Yu Jirui, a Beijing tour guide and self-described cinephile, said he has long been a fan of independent films from the U.S. and elsewhere. On Monday this week, he was holding a bagful of bootleg DVDs including “The Children Act” (a drama starring Emma Thompson) and “Mara” (a supernatural horror film).

The 55-year-old said that after reading reviews of “Crazy Rich Asians,” he dismissed the movie as “a typical brainless love story.” He also didn’t want to watch a movie about Chinese people filtered through the lens of American filmmakers. He said the U.S., especially through cultural outlets such as Hollywood blockbusters, tends to simplify China.

“We’re either shown as backwards and dirty, or wealthy with no morals,” Mr. Yu said. “Americans just don’t understand us.

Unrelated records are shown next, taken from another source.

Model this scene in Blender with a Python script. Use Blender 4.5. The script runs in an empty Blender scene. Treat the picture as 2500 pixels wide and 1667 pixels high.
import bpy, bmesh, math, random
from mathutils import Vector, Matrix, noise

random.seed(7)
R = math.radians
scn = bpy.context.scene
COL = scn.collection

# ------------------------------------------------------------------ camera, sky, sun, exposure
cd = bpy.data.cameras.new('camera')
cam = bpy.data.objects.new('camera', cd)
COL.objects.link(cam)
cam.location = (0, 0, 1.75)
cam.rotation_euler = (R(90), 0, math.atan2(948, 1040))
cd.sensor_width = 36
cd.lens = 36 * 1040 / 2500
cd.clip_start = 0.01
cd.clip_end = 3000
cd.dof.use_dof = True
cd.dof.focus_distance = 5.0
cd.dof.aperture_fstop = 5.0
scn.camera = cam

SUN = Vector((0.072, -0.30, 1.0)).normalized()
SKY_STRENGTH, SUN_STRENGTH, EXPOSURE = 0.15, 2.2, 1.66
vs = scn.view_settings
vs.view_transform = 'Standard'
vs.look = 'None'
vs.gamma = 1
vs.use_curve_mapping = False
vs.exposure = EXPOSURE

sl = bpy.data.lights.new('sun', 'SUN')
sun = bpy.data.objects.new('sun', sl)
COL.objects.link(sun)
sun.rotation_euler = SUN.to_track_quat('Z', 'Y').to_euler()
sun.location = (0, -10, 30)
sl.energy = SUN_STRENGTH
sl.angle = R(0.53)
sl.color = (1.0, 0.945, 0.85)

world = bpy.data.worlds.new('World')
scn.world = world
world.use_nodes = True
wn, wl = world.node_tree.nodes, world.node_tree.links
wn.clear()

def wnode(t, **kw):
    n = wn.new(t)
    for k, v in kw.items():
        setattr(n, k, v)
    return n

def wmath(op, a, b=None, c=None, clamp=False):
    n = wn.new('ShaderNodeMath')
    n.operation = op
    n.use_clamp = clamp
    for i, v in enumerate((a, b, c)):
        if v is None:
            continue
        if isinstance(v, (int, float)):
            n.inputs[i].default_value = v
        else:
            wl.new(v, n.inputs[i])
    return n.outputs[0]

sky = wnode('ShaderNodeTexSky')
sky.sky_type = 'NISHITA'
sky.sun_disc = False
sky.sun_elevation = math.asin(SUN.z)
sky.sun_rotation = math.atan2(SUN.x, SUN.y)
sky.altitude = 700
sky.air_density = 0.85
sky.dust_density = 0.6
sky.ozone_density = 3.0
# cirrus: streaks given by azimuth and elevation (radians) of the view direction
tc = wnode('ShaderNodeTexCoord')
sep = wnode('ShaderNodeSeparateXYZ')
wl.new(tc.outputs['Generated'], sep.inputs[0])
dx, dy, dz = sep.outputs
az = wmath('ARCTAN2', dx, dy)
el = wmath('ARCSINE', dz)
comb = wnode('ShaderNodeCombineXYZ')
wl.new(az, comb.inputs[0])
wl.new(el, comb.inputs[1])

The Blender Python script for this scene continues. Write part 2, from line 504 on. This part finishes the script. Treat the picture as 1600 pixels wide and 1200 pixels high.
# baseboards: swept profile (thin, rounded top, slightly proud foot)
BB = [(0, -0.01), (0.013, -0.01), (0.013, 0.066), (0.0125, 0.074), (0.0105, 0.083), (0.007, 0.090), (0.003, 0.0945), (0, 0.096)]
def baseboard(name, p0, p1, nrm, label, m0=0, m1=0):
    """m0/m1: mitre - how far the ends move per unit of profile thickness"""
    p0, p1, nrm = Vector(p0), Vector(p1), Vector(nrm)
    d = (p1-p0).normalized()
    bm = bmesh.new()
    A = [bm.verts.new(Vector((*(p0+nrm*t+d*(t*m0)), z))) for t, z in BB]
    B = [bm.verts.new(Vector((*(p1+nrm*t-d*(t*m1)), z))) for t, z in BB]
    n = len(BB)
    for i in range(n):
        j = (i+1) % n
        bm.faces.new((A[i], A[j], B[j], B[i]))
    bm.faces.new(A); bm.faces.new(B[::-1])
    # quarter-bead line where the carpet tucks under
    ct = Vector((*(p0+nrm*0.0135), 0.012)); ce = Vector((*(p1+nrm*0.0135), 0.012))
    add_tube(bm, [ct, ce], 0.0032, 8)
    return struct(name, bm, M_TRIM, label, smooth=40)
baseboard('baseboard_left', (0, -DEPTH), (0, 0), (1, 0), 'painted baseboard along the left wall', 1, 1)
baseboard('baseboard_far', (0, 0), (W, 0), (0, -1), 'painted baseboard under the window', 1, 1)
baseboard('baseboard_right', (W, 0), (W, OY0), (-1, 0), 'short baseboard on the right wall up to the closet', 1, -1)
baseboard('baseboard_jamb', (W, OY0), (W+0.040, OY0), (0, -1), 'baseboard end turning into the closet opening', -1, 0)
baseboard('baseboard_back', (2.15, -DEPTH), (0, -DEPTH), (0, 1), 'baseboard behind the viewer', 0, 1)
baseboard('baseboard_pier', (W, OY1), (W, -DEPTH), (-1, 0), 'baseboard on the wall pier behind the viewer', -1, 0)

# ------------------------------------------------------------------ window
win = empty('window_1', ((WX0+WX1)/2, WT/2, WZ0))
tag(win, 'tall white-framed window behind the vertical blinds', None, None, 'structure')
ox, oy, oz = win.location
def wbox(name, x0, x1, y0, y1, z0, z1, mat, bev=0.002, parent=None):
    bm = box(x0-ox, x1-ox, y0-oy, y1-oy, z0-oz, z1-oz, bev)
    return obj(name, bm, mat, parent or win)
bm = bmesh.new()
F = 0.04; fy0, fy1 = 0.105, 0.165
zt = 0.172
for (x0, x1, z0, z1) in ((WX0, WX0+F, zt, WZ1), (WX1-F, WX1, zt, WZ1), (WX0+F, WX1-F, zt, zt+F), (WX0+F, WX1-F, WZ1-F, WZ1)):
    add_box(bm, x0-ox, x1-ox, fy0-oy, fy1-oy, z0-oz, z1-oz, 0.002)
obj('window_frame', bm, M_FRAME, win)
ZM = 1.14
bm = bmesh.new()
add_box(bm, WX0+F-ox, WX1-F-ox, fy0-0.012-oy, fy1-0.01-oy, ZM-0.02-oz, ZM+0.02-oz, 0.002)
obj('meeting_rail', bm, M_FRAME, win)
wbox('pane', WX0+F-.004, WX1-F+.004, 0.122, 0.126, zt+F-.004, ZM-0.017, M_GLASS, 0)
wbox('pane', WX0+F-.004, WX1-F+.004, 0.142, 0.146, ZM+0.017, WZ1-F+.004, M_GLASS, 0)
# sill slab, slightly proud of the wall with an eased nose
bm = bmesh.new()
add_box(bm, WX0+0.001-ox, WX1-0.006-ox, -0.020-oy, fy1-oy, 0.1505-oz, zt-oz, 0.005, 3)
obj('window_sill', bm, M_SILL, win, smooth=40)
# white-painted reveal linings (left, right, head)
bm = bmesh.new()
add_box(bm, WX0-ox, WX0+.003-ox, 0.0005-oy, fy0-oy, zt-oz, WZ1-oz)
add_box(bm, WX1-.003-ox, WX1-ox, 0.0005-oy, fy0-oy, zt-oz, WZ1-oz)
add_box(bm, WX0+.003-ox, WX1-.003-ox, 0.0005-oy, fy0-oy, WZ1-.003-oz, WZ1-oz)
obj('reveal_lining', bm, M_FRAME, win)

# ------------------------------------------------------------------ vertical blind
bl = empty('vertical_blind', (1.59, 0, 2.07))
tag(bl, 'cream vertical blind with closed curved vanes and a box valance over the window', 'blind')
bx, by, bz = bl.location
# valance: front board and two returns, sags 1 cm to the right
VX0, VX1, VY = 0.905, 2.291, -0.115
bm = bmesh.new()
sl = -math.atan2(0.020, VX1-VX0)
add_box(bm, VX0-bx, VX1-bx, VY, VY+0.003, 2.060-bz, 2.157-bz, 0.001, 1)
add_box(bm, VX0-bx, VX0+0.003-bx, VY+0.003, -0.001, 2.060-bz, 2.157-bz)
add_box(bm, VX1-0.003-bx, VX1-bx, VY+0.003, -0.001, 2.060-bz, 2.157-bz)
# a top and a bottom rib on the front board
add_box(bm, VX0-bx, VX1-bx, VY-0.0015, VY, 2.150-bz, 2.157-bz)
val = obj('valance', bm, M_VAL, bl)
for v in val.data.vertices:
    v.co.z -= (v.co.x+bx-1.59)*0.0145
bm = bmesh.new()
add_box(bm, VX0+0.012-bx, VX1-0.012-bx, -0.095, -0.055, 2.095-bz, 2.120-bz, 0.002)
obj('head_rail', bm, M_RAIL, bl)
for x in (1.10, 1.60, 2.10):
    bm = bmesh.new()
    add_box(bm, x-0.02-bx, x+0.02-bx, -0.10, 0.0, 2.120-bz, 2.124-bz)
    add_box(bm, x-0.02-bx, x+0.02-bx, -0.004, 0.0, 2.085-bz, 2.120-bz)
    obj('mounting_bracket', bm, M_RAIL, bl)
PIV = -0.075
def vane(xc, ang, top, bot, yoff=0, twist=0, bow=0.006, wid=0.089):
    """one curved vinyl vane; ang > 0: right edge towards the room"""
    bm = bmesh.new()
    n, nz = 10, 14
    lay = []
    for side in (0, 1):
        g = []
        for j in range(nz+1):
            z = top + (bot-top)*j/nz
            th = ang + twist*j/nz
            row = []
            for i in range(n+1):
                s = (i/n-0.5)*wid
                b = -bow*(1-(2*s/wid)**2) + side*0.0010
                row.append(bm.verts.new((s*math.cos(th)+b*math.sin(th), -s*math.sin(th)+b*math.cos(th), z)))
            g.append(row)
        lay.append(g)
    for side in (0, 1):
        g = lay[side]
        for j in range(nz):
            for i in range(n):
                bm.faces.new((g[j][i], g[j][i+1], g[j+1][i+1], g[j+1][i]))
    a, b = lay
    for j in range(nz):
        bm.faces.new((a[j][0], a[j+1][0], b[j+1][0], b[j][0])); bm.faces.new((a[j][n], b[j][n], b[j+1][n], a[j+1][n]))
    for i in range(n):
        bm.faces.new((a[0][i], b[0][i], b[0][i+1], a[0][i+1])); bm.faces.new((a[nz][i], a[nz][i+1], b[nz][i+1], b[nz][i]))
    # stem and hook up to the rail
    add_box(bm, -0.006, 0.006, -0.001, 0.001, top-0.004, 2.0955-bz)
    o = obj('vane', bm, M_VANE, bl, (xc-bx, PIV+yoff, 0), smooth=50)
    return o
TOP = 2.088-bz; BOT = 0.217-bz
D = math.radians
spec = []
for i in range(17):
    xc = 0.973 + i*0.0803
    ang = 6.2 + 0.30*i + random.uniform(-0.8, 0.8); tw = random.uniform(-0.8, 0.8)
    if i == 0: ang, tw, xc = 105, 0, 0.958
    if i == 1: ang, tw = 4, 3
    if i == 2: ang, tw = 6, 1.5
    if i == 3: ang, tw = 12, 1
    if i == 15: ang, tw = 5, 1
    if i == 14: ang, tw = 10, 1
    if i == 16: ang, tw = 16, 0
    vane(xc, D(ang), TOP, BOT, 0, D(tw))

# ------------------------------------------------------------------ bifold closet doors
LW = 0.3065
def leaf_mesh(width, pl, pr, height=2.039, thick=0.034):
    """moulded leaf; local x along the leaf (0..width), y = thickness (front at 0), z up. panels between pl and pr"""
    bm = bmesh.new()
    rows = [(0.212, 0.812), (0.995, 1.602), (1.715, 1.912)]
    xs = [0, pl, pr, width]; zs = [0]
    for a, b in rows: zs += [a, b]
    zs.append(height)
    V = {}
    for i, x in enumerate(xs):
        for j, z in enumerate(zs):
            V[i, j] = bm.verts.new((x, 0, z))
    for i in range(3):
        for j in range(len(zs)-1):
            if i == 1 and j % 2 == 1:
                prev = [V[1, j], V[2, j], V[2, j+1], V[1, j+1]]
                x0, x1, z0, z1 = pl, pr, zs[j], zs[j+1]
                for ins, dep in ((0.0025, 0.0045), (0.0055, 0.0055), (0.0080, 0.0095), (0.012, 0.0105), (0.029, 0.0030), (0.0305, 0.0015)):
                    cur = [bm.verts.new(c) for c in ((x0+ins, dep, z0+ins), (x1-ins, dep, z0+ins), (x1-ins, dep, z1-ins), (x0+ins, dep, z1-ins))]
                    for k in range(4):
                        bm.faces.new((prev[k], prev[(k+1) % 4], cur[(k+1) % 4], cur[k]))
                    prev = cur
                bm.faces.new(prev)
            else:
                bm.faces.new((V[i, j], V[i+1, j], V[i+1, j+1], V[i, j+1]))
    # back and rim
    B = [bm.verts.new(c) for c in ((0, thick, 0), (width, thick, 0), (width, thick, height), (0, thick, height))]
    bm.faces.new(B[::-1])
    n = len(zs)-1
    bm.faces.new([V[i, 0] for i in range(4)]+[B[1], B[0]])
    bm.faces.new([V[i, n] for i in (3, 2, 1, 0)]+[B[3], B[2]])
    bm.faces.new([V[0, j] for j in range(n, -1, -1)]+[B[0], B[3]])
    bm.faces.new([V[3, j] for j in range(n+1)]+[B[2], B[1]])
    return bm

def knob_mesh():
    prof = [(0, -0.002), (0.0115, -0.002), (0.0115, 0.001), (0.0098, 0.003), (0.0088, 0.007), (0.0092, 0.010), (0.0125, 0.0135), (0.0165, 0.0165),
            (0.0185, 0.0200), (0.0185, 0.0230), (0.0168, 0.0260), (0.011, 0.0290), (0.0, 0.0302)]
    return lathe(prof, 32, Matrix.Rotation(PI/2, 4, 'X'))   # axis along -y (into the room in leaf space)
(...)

I know rich people in China, and they don’t act like that,” he added, referring to the characters’ frivolous spending in the movie.

Winnie Sun, a financial adviser in Irvine, Calif., said she’s seen the movie twice since its U.S. premiere despite a predictable plot and less-than-convincing characters. She said she was eager to support a big-budget film that spotlighted Asian actors in “smart ways” that required humor, sophistication and darkness.

“It was nice to see Asian people portray these roles that would normally go to regular American celebrities,” said Ms. Sun, who was born in Los Angeles.

Shanghai-based writer Lenora Chu, who grew up in Houston, was also thrilled to see Asian actors in a Hollywood film. She worked as an actor in Los Angeles from 2004 to 2010, she said, and many of the casting notices that came her way fell into four categories: prostitute, IT worker, martial artist or dead person.

Ms. Chu, who helped organize two charity screenings of “Crazy Rich Asians” last Friday, said that an all-Asian cast was less noteworthy in China. “Issues of minority representation in Hollywood, issues of cross-cultural romance—those are not wide-scale here as they are in the U.S.,” she said.

After a matinee showing in Beijing on Wednesday, 37-year-old Wang Jingling said she enjoyed the film’s over-the-top glamour and gorgeous scenery. However, she said it had a distinctly American viewpoint on Asians that Chinese people might find offensive or naive.

The well-heeled socialites, she said, are shown living in a “soulless” world fueled by designer clothes and decadent parties. “It makes Asians seem like they don’t have culture or class, just money,” said Ms. Wang, who studied abroad in England when she was in college. Using a Chinese phrase for enduring suffering, she said, “A lot of us know how to eat bitterness.”